ARTiFACTS Feature

Mary Quinlan

Quinlan receives National Science Foundation grant

Mary Quinlan, Professor of Art History in NIU’s School of Art and Design, has received a major grant from the National Science Foundation to support her research into the roles of vision and visual psychology in 16th century iconoclasms.

Mary Quinlan

Mary Quinlan

Quinlan is working on a book that will serve as a companion to her 2013 (reissued in paperback 2016) work “Art, Optics, and Astrology in the Italian Renaissance” published by University of Chicago Press.  “This new project focuses on vision, visual psychology, neurology–the way visuals ‘brainwash’ people,” she said.  “Although it is a study of the violent destructions of thousands of religious artworks in the 16th century, it has applications for religious iconoclasms in the present.

“It deals with the power of images to affect the mind.  Politicians and marketers also use images to influence our perceptions.  It’s not a new phenomenon.”

Quinlan’s research is interdisciplinary in nature, bringing together art, science, and religions.

“These violent European religious iconoclasms have been studied for several hundred years,” she said, “but not from a science and technology perspective. This book is designed to fill that gap.  It is the argument of this study that a common belief in the ways vision and visual psychology worked, and the different uses of that knowledge by artists on the one hand and theologians on the other, set religious art on a collision course with the Reformation understandings of the image.”

Quinlan credits her students with inspiring her.

“Over the years I’ve taught thousands of NIU students,” she said.  “You know if your classes are striking a chord with them.
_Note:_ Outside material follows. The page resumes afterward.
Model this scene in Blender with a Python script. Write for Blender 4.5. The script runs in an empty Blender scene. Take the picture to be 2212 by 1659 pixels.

If you cannot find the deep human interests in art, they— in fact anyone— will be much less interested in it.”

Director John Siblik and Dean of the College of Visual and Performing Arts, Paul Kassel, pushed her to pursue this work.

“The interdisciplinary nature of the research really interested them,” she said.  “In that period the great scientists were also great artists. Leonardo da Vinci is only the best known among these artist-scientists who were probing the mysteries of nature.”  Quinlan also says getting the grant would not have been possible without the assistance of Donna Martin in NIU’s Sponsored Programs department. “Great team work!”